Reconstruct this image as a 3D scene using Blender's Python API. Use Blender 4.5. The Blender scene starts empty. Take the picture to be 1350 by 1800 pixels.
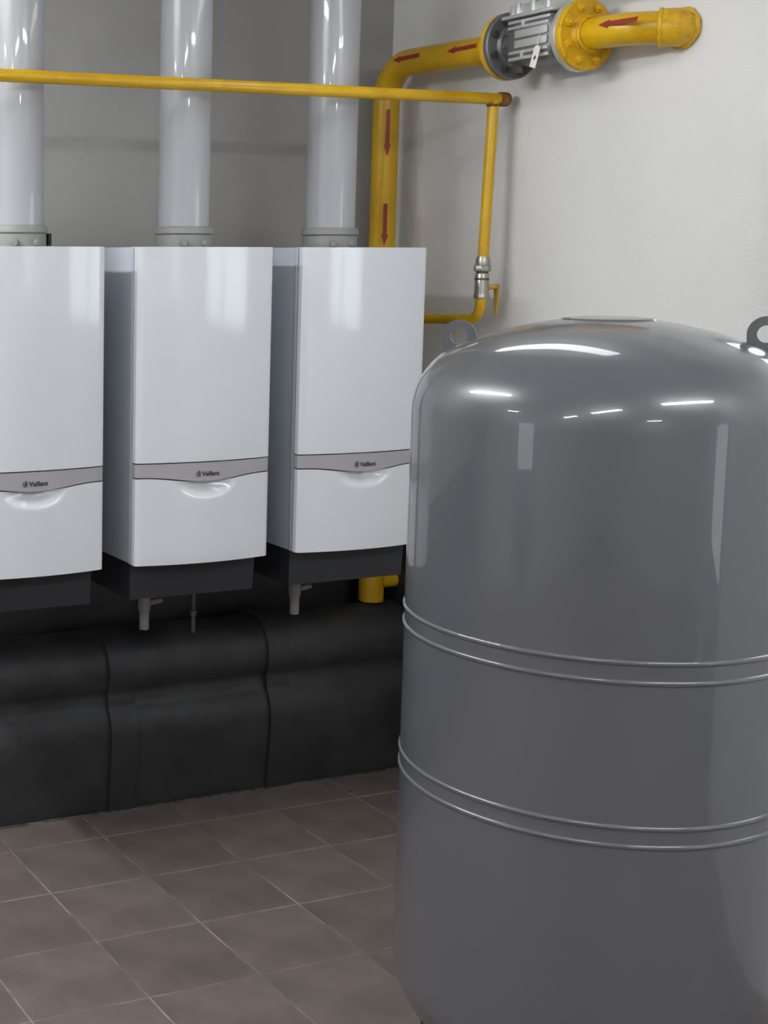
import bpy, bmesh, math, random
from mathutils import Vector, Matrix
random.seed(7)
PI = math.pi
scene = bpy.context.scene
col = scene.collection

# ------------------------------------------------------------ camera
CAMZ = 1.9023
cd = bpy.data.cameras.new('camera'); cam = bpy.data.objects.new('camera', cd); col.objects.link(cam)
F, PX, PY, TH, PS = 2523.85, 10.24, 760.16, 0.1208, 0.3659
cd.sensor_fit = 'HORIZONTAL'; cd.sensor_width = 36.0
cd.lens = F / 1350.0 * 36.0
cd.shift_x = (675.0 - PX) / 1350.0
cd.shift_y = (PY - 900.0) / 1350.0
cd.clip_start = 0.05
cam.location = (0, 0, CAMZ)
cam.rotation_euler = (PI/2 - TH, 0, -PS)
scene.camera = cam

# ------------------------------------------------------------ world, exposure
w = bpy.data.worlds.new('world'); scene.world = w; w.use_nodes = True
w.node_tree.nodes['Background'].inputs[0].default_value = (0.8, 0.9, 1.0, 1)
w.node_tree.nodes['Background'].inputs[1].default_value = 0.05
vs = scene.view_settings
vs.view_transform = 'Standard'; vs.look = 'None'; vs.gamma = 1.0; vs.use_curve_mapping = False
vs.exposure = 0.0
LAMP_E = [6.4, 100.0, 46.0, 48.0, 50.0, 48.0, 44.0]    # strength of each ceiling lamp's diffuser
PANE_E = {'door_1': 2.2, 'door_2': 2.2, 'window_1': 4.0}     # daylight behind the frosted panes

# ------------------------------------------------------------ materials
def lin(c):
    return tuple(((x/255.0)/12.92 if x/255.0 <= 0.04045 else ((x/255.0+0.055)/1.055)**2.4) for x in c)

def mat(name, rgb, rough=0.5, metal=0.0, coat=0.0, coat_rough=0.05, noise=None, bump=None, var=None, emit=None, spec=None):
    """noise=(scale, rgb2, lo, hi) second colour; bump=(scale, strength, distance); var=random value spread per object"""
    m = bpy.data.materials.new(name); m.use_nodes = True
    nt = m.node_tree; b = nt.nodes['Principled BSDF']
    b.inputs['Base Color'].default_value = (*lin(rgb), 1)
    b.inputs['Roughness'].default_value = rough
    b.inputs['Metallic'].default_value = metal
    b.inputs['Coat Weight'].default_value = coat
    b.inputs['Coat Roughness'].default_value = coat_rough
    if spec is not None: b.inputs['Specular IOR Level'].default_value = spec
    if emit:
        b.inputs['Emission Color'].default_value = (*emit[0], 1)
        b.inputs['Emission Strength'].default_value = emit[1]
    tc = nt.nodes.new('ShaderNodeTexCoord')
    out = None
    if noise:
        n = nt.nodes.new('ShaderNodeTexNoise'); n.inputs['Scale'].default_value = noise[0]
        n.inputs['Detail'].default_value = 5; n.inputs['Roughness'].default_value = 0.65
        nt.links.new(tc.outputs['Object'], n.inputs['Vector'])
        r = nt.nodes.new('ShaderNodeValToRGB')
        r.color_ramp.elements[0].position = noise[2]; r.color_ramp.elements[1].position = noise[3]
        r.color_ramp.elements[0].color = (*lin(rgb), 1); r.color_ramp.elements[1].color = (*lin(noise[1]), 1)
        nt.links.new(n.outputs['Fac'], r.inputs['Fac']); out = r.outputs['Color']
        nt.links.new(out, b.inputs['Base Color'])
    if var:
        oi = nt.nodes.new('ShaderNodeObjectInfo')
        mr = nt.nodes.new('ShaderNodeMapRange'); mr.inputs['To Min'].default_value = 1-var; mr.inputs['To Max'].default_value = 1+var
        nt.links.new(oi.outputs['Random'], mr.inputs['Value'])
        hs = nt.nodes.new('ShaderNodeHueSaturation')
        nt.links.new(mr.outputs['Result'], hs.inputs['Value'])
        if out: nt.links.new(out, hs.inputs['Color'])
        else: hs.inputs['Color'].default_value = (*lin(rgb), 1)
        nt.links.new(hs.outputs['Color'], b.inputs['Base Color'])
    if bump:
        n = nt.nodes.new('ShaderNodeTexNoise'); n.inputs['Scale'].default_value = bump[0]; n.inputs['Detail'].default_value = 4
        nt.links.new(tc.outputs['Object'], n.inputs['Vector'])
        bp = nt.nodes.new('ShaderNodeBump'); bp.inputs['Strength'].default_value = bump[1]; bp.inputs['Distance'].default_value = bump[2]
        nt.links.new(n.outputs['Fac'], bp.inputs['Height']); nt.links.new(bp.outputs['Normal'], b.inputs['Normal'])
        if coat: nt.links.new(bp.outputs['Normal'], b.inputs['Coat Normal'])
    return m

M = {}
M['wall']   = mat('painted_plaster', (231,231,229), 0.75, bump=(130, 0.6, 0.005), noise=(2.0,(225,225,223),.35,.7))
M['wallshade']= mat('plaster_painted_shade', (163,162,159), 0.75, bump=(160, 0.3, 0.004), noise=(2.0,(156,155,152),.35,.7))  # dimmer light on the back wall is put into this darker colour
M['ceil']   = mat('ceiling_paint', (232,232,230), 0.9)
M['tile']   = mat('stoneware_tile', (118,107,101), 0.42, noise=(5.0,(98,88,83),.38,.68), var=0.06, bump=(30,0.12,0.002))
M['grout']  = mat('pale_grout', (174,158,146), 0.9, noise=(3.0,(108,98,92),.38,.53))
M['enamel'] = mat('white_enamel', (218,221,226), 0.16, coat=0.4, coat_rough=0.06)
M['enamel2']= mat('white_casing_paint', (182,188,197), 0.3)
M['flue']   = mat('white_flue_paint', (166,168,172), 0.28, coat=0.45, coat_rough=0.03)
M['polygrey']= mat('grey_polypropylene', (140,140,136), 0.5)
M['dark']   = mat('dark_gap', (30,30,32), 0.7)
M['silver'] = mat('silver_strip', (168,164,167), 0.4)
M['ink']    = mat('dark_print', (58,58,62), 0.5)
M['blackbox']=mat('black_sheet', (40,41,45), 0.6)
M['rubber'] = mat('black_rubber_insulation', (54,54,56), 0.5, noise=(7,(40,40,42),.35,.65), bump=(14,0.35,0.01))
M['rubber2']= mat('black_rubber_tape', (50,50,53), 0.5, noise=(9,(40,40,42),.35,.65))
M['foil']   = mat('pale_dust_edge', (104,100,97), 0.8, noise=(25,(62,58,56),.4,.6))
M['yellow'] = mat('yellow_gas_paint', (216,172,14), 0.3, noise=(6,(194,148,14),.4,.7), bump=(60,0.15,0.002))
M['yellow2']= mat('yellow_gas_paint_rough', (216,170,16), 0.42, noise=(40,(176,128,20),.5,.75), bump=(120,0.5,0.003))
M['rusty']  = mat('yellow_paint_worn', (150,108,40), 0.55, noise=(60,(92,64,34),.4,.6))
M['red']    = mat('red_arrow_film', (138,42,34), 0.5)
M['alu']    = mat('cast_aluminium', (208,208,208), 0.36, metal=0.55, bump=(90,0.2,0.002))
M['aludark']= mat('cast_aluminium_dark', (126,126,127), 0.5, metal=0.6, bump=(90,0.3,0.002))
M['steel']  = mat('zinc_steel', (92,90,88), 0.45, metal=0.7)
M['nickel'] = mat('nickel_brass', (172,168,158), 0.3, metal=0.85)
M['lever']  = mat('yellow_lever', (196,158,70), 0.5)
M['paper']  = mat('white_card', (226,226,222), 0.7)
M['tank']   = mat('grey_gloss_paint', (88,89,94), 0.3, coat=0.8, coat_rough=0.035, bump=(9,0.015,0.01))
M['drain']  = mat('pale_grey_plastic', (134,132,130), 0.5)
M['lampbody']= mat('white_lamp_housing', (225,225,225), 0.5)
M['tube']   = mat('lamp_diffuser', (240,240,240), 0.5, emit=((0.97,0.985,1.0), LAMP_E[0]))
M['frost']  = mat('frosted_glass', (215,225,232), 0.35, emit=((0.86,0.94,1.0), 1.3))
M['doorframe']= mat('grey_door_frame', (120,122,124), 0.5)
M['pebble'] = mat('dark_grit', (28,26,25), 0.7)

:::

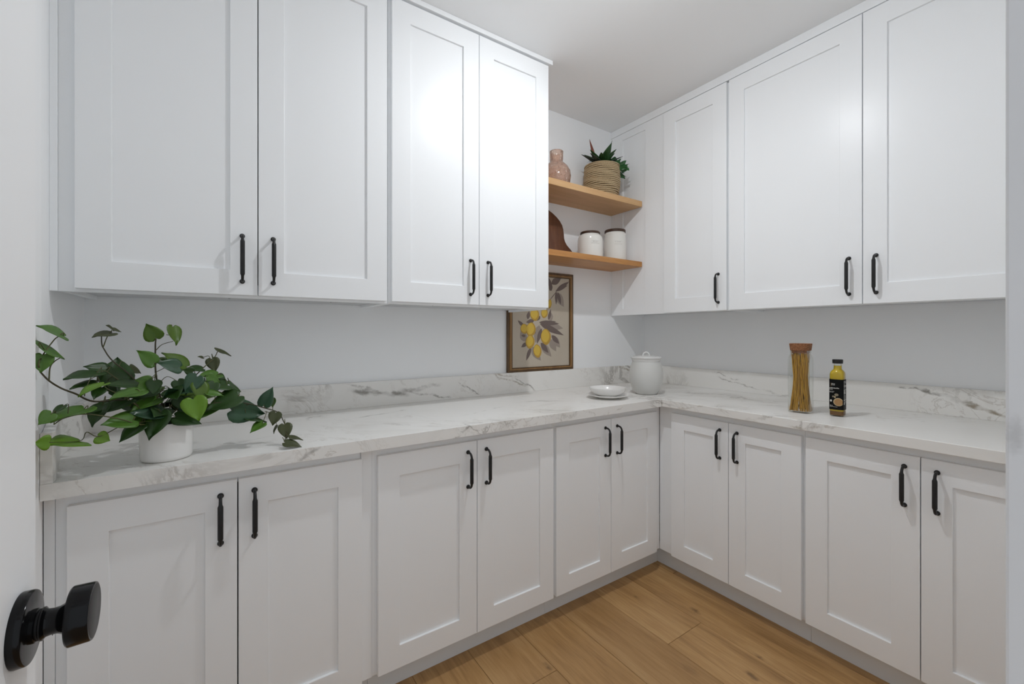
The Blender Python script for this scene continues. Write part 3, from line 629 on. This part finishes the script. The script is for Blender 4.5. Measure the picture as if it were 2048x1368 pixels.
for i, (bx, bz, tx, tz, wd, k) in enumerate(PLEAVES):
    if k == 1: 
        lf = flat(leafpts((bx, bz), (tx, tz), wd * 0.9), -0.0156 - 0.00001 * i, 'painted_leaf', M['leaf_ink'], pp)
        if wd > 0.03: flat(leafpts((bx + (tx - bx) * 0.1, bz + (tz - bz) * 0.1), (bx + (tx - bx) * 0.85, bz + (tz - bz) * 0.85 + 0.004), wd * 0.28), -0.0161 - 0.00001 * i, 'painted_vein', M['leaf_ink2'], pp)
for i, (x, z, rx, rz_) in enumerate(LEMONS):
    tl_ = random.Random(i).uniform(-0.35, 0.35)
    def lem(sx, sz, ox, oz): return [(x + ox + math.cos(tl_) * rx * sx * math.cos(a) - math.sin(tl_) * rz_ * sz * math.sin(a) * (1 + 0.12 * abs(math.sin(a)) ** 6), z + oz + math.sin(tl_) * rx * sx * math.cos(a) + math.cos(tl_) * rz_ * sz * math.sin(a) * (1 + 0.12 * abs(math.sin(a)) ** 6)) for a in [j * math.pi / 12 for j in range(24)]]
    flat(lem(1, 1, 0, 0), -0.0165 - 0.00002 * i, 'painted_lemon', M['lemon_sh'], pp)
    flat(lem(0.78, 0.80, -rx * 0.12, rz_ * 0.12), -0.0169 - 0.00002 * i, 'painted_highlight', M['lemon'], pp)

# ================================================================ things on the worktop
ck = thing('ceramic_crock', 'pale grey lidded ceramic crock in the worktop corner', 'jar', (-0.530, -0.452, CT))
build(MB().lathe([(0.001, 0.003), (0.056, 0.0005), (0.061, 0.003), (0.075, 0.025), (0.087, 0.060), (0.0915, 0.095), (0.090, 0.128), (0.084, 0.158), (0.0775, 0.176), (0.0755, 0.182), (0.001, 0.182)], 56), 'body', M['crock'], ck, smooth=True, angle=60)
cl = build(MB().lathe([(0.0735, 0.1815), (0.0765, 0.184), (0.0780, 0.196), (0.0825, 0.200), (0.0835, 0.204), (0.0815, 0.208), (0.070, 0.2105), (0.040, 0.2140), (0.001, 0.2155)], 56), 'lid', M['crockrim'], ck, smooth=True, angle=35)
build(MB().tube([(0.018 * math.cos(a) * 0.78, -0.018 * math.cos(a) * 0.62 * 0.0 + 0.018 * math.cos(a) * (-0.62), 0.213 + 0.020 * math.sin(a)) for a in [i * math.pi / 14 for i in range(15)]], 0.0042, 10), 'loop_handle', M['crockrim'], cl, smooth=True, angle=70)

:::

■ **Work to be completed**:
Exactly as they stand, quote the lines beginning with the one that contains "Reconstruct this image" and ending with the one that contains "the frosted panes", with no pictures.

■ **Full response**:
Reconstruct this image as a 3D scene using Blender's Python API. Use Blender 4.5. The Blender scene starts empty. Take the picture to be 1350 by 1800 pixels.
import bpy, bmesh, math, random
from mathutils import Vector, Matrix
random.seed(7)
PI = math.pi
scene = bpy.context.scene
col = scene.collection

# ------------------------------------------------------------ camera
CAMZ = 1.9023
cd = bpy.data.cameras.new('camera'); cam = bpy.data.objects.new('camera', cd); col.objects.link(cam)
F, PX, PY, TH, PS = 2523.85, 10.24, 760.16, 0.1208, 0.3659
cd.sensor_fit = 'HORIZONTAL'; cd.sensor_width = 36.0
cd.lens = F / 1350.0 * 36.0
cd.shift_x = (675.0 - PX) / 1350.0
cd.shift_y = (PY - 900.0) / 1350.0
cd.clip_start = 0.05
cam.location = (0, 0, CAMZ)
cam.rotation_euler = (PI/2 - TH, 0, -PS)
scene.camera = cam

# ------------------------------------------------------------ world, exposure
w = bpy.data.worlds.new('world'); scene.world = w; w.use_nodes = True
w.node_tree.nodes['Background'].inputs[0].default_value = (0.8, 0.9, 1.0, 1)
w.node_tree.nodes['Background'].inputs[1].default_value = 0.05
vs = scene.view_settings
vs.view_transform = 'Standard'; vs.look = 'None'; vs.gamma = 1.0; vs.use_curve_mapping = False
vs.exposure = 0.0
LAMP_E = [6.4, 100.0, 46.0, 48.0, 50.0, 48.0, 44.0]    # strength of each ceiling lamp's diffuser
PANE_E = {'door_1': 2.2, 'door_2': 2.2, 'window_1': 4.0}     # daylight behind the frosted panes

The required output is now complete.